A Abragames (Associação Brasileira das Desenvolvedoras de Jogos Eletrônicos), no papel de representante de mais de 130 estúdios nacionais de desenvolvimento de games, assim como cada associação regional espalhada pelo Brasil, acompanha, estuda e incentiva diretamente a indústria brasileira desse setor há quase 20 anos. Nesse período, o que não faltam são projetos incríveis, sensíveis e criativos que, pelas mãos de profissionais talentosos e dedicados, contam histórias únicas que transformam vidas (de quem faz e de quem joga) e ensinam a trabalhar em equipe, superar adversidades, tomar as melhores decisões e solucionar desafios.
Aliás, os principais estudos internacionais não revelam evidências de que os jogos induzem alterações neurológicas, psicológicas e/ou comportamentais e atos de violência. Pelo contrário, eles apresentam descobertas consistentes em relação a melhoras de habilidades cognitivas, com ganhos documentados em relação à velocidade de raciocínio, controle de atenção e memória. Mais do que isso, há diversos exemplos de jogos com objetivos diretamente relacionados à melhora da saúde, da educação e da socialização.
Os games encabeçam o crescimento da economia criativa global e só no Brasil empregam, diretamente, mais de 12.400 profissionais que atuam em mais de 1.000 estúdios. Se referir a um produto tão importante e transformador como “porcarias” é desrespeitar todo legado e todo o potencial intrínseco a ele.

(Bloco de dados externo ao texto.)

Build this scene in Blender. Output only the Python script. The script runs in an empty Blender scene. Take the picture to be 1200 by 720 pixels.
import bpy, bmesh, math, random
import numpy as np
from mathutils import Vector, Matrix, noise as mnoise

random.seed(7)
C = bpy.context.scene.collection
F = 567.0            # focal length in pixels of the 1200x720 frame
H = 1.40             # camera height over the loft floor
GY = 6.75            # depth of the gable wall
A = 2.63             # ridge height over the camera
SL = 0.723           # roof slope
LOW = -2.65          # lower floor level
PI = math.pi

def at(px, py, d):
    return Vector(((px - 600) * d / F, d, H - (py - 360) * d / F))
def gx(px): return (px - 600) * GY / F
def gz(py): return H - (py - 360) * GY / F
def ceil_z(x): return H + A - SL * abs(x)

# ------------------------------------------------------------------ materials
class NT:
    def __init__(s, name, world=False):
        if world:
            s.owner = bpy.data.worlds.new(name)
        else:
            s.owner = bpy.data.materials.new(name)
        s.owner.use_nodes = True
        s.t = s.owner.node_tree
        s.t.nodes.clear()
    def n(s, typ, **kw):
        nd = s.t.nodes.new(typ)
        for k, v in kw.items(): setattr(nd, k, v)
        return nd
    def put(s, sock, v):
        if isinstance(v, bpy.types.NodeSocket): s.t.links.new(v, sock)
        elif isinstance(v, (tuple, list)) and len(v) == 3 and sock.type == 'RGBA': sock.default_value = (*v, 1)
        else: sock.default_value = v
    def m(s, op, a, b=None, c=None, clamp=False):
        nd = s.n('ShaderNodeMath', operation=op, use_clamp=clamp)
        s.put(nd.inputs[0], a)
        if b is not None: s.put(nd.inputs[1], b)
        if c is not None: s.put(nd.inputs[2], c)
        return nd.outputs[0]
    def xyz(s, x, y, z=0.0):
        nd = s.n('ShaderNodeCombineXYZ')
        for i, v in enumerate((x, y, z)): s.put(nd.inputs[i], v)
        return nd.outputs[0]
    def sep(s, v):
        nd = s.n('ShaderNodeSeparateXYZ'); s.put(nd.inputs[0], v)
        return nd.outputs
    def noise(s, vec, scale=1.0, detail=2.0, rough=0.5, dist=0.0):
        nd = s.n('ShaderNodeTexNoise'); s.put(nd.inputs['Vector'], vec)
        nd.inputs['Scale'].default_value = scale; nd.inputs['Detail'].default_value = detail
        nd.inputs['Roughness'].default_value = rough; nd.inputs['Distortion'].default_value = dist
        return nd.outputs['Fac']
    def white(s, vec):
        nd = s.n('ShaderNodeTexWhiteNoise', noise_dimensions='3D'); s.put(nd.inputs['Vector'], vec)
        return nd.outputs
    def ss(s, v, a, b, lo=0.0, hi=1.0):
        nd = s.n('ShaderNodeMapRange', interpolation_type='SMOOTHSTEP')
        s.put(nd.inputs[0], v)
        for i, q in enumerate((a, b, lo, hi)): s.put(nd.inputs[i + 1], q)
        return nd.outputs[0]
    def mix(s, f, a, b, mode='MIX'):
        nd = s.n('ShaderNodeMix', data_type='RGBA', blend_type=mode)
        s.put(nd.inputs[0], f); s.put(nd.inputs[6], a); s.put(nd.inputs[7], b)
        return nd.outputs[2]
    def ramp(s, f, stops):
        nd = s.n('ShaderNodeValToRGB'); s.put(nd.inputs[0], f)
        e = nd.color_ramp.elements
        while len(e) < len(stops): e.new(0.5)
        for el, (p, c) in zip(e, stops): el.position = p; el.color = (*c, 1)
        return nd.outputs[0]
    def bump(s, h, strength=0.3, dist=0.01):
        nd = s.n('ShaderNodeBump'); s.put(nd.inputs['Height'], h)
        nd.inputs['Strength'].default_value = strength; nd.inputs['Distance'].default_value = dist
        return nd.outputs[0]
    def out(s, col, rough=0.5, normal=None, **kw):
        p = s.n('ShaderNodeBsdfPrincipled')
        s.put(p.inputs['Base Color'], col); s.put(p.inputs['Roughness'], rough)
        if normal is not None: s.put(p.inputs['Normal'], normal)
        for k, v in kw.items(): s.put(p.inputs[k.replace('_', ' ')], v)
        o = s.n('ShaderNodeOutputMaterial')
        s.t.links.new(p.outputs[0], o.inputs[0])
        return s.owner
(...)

Como os filmes, as novelas, a música, os livros, as notícias, os esportes, os formadores de opinião e tantas outras referências, os games fazem parte de uma sociedade diversa e muito rica, onde os exemplos não podem ser tirados de contextos nem servir como desculpa para falhas estruturais e políticas públicas ineficazes.

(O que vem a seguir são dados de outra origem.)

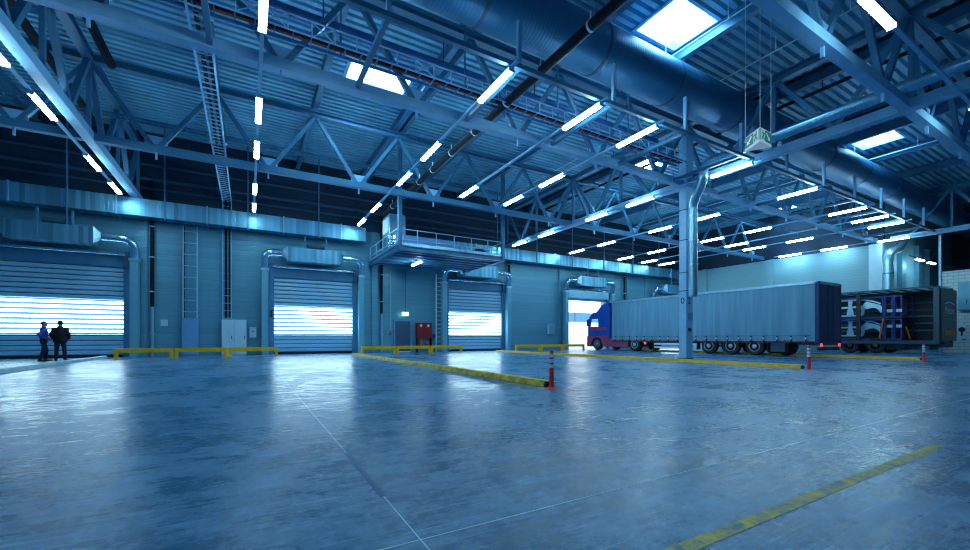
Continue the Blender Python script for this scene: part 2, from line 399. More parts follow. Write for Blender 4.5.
# dock doors ---------------------------------------------------------
def dock_door(i, x0):
    x1 = x0 + DW
    fr = MB().box(x0 - .26, x0, WY - .34, WY - .003, 0, 5.35).box(x1, x1 + .26, WY - .34, WY - .003, 0, 5.35)
    d = structure('door_%d' % i, fr, M['steel'], loc=(x0, WY, 0))
    top = MB().box(x0, x1, WY - .30, WY - .01, 4.58, 5.28)
    if i == 4: top = MB().box(x0 - .1, x1 + .1, WY - .55, WY - .01, 4.45, 5.1)
    obj('roller_housing', top, M['steel'] if i != 4 else M['galv_plain'], d)
    obj('guide_tube', MB().tube([(x0 - .1, WY - .5, 5.18), (x1 + .1, WY - .5, 5.18)], .07, 10), M['chrome'], d)
    obj('motor_box', MB().box(x1 + .02, x1 + .24, WY - .52, WY - .345, 4.5, 5.1), M['steel_dark'], d)
    obj('switch', MB().box(x0 - .20, x0 - .08, WY - .40, WY - .345, 2.2, 2.6), M['black'], d)
    if i == 4:
        obj('slat_curtain', MB().box(x0, x1, WY - .2, WY - .1, 4.25, 4.5), M['slat'], d)
        obj('pull_cord', MB().tube([(x0 + .9, WY - .15, 4.25), (x0 + .9, WY - .15, 2.2)], .025, 6), M['black'], d)
        return d
    def slats(z0, z1):
        s = MB(); z = z0
        while z < z1 - .05:
            zt = min(z + .24, z1)
            s.prism([(WY - .20, z + .03), (WY - .23, z + .06), (WY - .23, zt - .03), (WY - .20, zt - .005), (WY - .12, zt - .005), (WY - .12, z + .03)], 'x', x0, x1)
            z += .24
        return s
    obj('upper_curtain', slats(2.84, 4.58), M['slat'], d)
    obj('lower_curtain', slats(.12, 1.16), M['slat'], d)
    obj('backing', MB().box(x0, x1, WY - .12, WY - .10, .2, 4.72), M['steel_dark'], d)
    obj('bottom_seal', MB().box(x0, x1, WY - .22, WY - .12, 0, .12), M['black'], d)
    for k in range(7):
        z = 1.16 + .24 * k
        obj('glazed_slat', MB().box(x0 + .02, x1 - .02, WY - .215, WY - .125, z + .08, z + .20), M['pane'], d)
    return d
for i, x0 in enumerate(doors): dock_door(i + 1, x0)

# air curtain over each door -------------------------------------------
def air_curtain(x0):
    x1 = x0 + DW; yc = WY - .85
    a = thing('air_curtain', 'silver air curtain hood with curved pipes over the second shutter door, by the white cabinet', 'air curtain', (x0, WY, 0), 'door air curtains')
    bx0, bx1, z0, z1 = x0 + .62, x1 - .92, 5.45, 6.25
    obj('hood', MB().box(bx0, bx1, yc - .42, yc + .42, z0, z1), M['galv'], a)
    for (s, xb, xe, xs) in ((-1, bx0, bx0 - .22, x0 - .48), (1, bx1, bx1 + .22, x1 + .48)):
        c = MB(); r = .20; n = 16; zc = 5.9
        sq = []
        for k in range(n):
            g = 2 * PI * k / n; u, w = math.cos(g), math.sin(g); m_ = max(abs(u), abs(w)); sq.append((u / m_ * .42, w / m_ * .4))
        vs = [(xb, yc + p, zc + q) for p, q in sq] + [(xe, yc + r * math.cos(2 * PI * k / n), zc + r * math.sin(2 * PI * k / n)) for k in range(n)]
        c.add(vs, [(k, (k + 1) % n, n + (k + 1) % n, n + k) for k in range(n)])
        obj('reducer', c, M['galv_plain'], a)
        pts = fillet([(xe, yc, zc), (xs, yc, zc), (xs, yc + .35, 4.95)], .75, 8)
        obj('pipe', MB().tube(pts, r, 16), M['chrome'], a)
        sh = obj('air_shaft', MB().box(xs - .17, xs + .17, yc + .12, WY - .36, .0, 4.95), M['wall_shaft'], a)
        obj('collar', MB().box(xs - .21, xs + .21, yc + .08, WY - .35, 4.86, 4.99), M['galv_plain'], a)
    f = MB().box((bx0 + bx1) / 2 - .35, (bx0 + bx1) / 2 + .55, yc - .15, yc + .3, z1, z1 + .3)
    f.tube([((bx0 + bx1) / 2 - .35, yc - .1, z1 + .18), ((bx0 + bx1) / 2 + .6, yc - .1, z1 + .18)], .13, 12)
    fan = obj('fan_unit', f, M['steel_dark'], a)
    for x in ((bx0 + bx1) / 2 - .5, (bx0 + bx1) / 2 + .7): obj('hanger', MB().box(x - .04, x + .04, yc - .2, yc - .12, z1, z1 + .72), M['steel'], a)
    return a
M['wall_shaft'] = mat('pale_air_shaft', (.20, .44, .58), .42, .15, var=.05)
ac = air_curtain(doors[1])
for k, lab in ((0, 'silver air curtain hood with curved pipes over the first shutter door, behind the two men'),
               (2, 'silver air curtain hood with curved pipes over the third shutter door, under the platform edge'),
               (3, 'silver air curtain hood with curved pipes over the open doorway the blue truck faces'),
               (4, 'silver air curtain hood partly hidden behind the long trailer top, by the column')):
    dup(ac, (doors[k], WY, 0), lab)
ac['label'] = 'silver air curtain hood with curved pipes over the second shutter door, by the white cabinet'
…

Por fim, em um aspecto parece que todos concordam. “Somente assim a gente pode mudar o jeito de governar o Brasil: ouvindo quem sabe mais do que a gente”. A Abragames e as associações regionais se compadecem pelos recentes episódios violentos e, cientes de suas responsabilidades e deveres, estão sempre dispostas e disponíveis para abrir diálogo e contribuir com a criação de um ecossistema saudável de informações no que tange a indústria dos games. Mais do que isso, estão prontas para colaborar com diversos exemplos e projetos brasileiros que vão ajudar a combater a desinformação e a orientar famílias com relação ao desenvolvimento e consumo dos games por crianças e adolescentes.